(TASK):
Begin with the first line below and retype each line exactly through the line containing "SC.camera = cam". Any pictures are to be left out.

(GIVEN MATERIAL):
------------------------
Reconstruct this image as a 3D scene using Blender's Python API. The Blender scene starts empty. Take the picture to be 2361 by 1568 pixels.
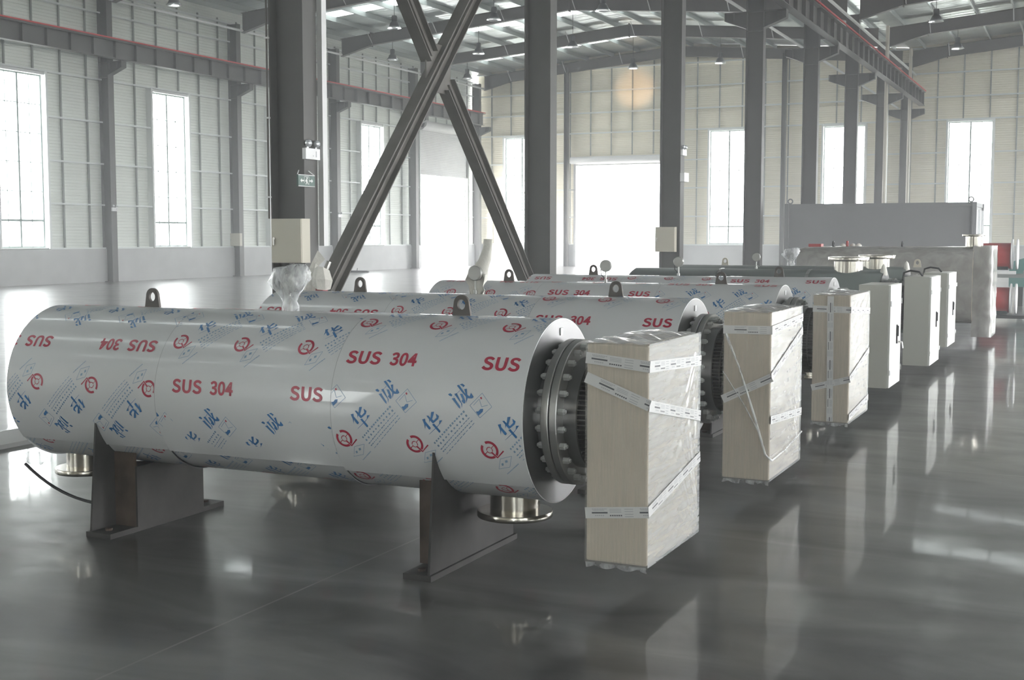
import bpy, bmesh, math, random
from mathutils import Vector, Matrix, noise as mnoise
from mathutils.geometry import tessellate_polygon
random.seed(7)
PI = math.pi
SC = bpy.context.scene
COL = SC.collection

# ------------------------------------------------------------------ camera
PW, PH, FPX = 2361., 1568., 2880.
pitch = math.atan(236. / FPX)
yaw = math.atan(1361. * math.cos(pitch) / FPX)
cam_d = bpy.data.cameras.new('camera')
cam_d.sensor_width = 36.
cam_d.lens = 36. * FPX / PW
cam_d.clip_start = .05
cam_d.clip_end = 400
cam = bpy.data.objects.new('camera', cam_d)
cam.location = (0, 0, 1.6)
cam.rotation_euler = (PI / 2 - pitch, 0, yaw)
COL.objects.link(cam)
SC.camera = cam

# ------------------------------------------------------------------ world, light, exposure
SC.view_settings.view_transform = 'Standard'
SC.view_settings.look = 'None'
SC.view_settings.gamma = 1
SC.view_settings.use_curve_mapping = False
SC.view_settings.exposure = 1.22
W = bpy.data.worlds.new('overcast_sky')
SC.world = W
W.use_nodes = True
bg = W.node_tree.nodes['Background']
bg.inputs[0].default_value = (.98, .985, 1.0, 1)
bg.inputs[1].default_value = 11.0
cy = SC.cycles
cy.use_denoising = True
cy.max_bounces = 7
cy.diffuse_bounces = 5
cy.glossy_bounces = 4
cy.transmission_bounces = 4
cy.transparent_max_bounces = 12
cy.sample_clamp_indirect = 12
cy.caustics_reflective = False
cy.caustics_refractive = False


def portal(cx, cyy, cz, sx, sy, n):
    """daylight opening: a light portal that only guides the sky light in"""
    d = bpy.data.lights.new('sky_portal', 'AREA')
    d.shape = 'RECTANGLE'
    d.size, d.size_y = sx, sy
    d.energy = 1
    d.cycles.is_portal = True
    o = bpy.data.objects.new('sky_portal', d)
    o.location = (cx, cyy, cz)
    o.rotation_euler = Vector(n).to_track_quat('-Z', 'Y').to_euler()
    COL.objects.link(o)


# ------------------------------------------------------------------ materials
def mat(name, col, rough=.5, metal=0., spec=.5, bump=None, var=None, coat=0., alpha=None, aniso=None):
    m = bpy.data.materials.new(name)
    m.use_nodes = True
    nt = m.node_tree
    p = nt.nodes['Principled BSDF']
    p.inputs['Base Color'].default_value = (*col, 1)
    p.inputs['Roughness'].default_value = rough
    p.inputs['Metallic'].default_value = metal
    p.inputs['Specular IOR Level'].default_value = spec
    p.inputs['Coat Weight'].default_value = coat
    p.inputs['Coat Roughness'].default_value = .05
    if var or bump:
        tc = nt.nodes.new('ShaderNodeTexCoord')
        mp = nt.nodes.new('ShaderNodeMapping')
        nt.links.new(tc.outputs['Object'], mp.inputs[0])
        mp.inputs['Scale'].default_value = (var or bump)[1] if isinstance((var or bump)[1], tuple) else ((var or bump)[1],) * 3
        nz = nt.nodes.new('ShaderNodeTexNoise')
        nz.inputs['Scale'].default_value = 1
        nz.inputs['Detail'].default_value = 4
        nt.links.new(mp.outputs[0], nz.inputs['Vector'])
        if var:
            cr = nt.nodes.new('ShaderNodeValToRGB')
            k = var[0]
            c2 = var[2] if len(var) > 2 else tuple(c * (1 - k) for c in col)
            cr.color_ramp.elements[0].position = .35
            cr.color_ramp.elements[1].position = .68
            cr.color_ramp.elements[0].color = (*c2, 1)
            cr.color_ramp.elements[1].color = (*[min(1, c * (1 + k * .6)) for c in col], 1)
            nt.links.new(nz.outputs['Fac'], cr.inputs[0])
            nt.links.new(cr.outputs[0], p.inputs['Base Color'])
        if bump:
            bp = nt.nodes.new('ShaderNodeBump')
            bp.inputs['Strength'].default_value = bump[0]
            bp.inputs['Distance'].default_value = bump[2] if len(bump) > 2 else .01
            n2 = nz
            if var:
                mp2 = nt.nodes.new('ShaderNodeMapping')
                nt.links.new(tc.outputs['Object'], mp2.inputs[0])
                mp2.inputs['Scale'].default_value = bump[1] if isinstance(bump[1], tuple) else (bump[1],) * 3
                n2 = nt.nodes.new('ShaderNodeTexNoise')
                n2.inputs['Scale'].default_value = 1
                n2.inputs['Detail'].default_value = 5
                nt.links.new(mp2.outputs[0], n2.inputs['Vector'])
            nt.links.new(n2.outputs['Fac'], bp.inputs['Height'])
            nt.links.new(bp.outputs[0], p.inputs['Normal'])
    return m


def film_mat(name, fac, tint, scale, rough=.12, strength=.5, dist=.01, rot=(0, 0, 0), k=1.):
    """thin clear plastic: part see-through, part milky and glossy, with wrinkles"""
    m = bpy.data.materials.new(name)
    m.use_nodes = True
    nt = m.node_tree
    p = nt.nodes['Principled BSDF']
    p.inputs['Base Color'].default_value = (*tint, 1)
    p.inputs['Roughness'].default_value = rough
    p.inputs['Specular IOR Level'].default_value = .9
    p.inputs['Coat Weight'].default_value = .5
    p.inputs['Coat Roughness'].default_value = .07
    out = nt.nodes['Material Output']
    tr = nt.nodes.new('ShaderNodeBsdfTransparent')
    mx = nt.nodes.new('ShaderNodeMixShader')
    tc = nt.nodes.new('ShaderNodeTexCoord')
    mp = nt.nodes.new('ShaderNodeMapping')
    mp.inputs['Scale'].default_value = scale
    mp.inputs['Rotation'].default_value = rot
    nz = nt.nodes.new('ShaderNodeTexNoise')
    nz.inputs['Scale'].default_value = 1
    nz.inputs['Detail'].default_value = 5
    nz.inputs['Distortion'].default_value = .6
    bp = nt.nodes.new('ShaderNodeBump')
    bp.inputs['Strength'].default_value = strength
    bp.inputs['Distance'].default_value = dist
    mr = nt.nodes.new('ShaderNodeMapRange')
    mr.inputs[1].default_value = .3
    mr.inputs[2].default_value = .75
    mr.inputs[3].default_value = max(0, fac - .18 * k)
    mr.inputs[4].default_value = min(1, fac + .3 * k)
    L = nt.links.new
    L(tc.outputs['Object'], mp.inputs[0]); L(mp.outputs[0], nz.inputs['Vector'])
    L(nz.outputs['Fac'], bp.inputs['Height']); L(bp.outputs[0], p.inputs['Normal'])
    L(nz.outputs['Fac'], mr.inputs[0]); L(mr.outputs[0], mx.inputs[0])
    L(tr.outputs[0], mx.inputs[1]); L(p.outputs[0], mx.inputs[2]); L(mx.outputs[0], out.inputs[0])
    return m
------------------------
(SOLUTION TO THIS PROBLEM):
Reconstruct this image as a 3D scene using Blender's Python API. The Blender scene starts empty. Take the picture to be 2361 by 1568 pixels.
import bpy, bmesh, math, random
from mathutils import Vector, Matrix, noise as mnoise
from mathutils.geometry import tessellate_polygon
random.seed(7)
PI = math.pi
SC = bpy.context.scene
COL = SC.collection

# ------------------------------------------------------------------ camera
PW, PH, FPX = 2361., 1568., 2880.
pitch = math.atan(236. / FPX)
yaw = math.atan(1361. * math.cos(pitch) / FPX)
cam_d = bpy.data.cameras.new('camera')
cam_d.sensor_width = 36.
cam_d.lens = 36. * FPX / PW
cam_d.clip_start = .05
cam_d.clip_end = 400
cam = bpy.data.objects.new('camera', cam_d)
cam.location = (0, 0, 1.6)
cam.rotation_euler = (PI / 2 - pitch, 0, yaw)
COL.objects.link(cam)
SC.camera = cam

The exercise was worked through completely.